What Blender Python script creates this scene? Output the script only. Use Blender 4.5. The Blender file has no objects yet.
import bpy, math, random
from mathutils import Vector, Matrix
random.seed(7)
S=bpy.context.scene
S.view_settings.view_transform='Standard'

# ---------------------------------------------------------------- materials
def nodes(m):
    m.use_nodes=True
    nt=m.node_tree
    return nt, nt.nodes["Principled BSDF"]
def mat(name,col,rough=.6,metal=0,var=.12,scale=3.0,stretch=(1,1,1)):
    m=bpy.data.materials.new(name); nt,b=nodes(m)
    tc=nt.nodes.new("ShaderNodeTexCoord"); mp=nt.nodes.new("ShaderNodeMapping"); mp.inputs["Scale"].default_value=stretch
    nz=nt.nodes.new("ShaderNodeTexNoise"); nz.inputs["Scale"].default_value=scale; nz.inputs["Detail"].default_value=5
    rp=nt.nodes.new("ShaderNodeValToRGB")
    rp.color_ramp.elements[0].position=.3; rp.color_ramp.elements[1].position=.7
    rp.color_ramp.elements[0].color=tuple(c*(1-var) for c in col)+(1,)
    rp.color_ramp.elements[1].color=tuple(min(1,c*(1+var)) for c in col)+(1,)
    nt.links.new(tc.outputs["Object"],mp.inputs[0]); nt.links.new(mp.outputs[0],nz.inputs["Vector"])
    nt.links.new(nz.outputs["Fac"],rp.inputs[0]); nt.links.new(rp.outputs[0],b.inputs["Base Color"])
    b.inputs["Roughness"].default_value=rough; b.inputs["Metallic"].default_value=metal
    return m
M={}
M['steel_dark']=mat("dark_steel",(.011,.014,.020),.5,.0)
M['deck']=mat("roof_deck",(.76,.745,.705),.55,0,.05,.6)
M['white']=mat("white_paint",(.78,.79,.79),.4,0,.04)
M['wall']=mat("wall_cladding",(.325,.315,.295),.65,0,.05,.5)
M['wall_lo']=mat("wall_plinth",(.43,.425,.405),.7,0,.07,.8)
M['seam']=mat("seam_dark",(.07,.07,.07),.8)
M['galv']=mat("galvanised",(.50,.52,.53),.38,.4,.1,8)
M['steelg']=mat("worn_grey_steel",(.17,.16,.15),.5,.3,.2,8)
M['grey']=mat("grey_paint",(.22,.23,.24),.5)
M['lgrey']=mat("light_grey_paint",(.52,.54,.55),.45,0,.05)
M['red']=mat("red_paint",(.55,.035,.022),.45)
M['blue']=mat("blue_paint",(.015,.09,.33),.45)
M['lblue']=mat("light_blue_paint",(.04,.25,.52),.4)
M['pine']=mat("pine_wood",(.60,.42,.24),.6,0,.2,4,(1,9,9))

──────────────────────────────

* **What you need to do**: Please write out exactly the lines from the start of the data through the line that contains "S.view_settings.view_transform='Standard'", both ends included, and nothing else.

* **Solution to the exercise**:
What Blender Python script creates this scene? Output the script only. Use Blender 4.5. The Blender file has no objects yet.
import bpy, math, random
from mathutils import Vector, Matrix
random.seed(7)
S=bpy.context.scene
S.view_settings.view_transform='Standard'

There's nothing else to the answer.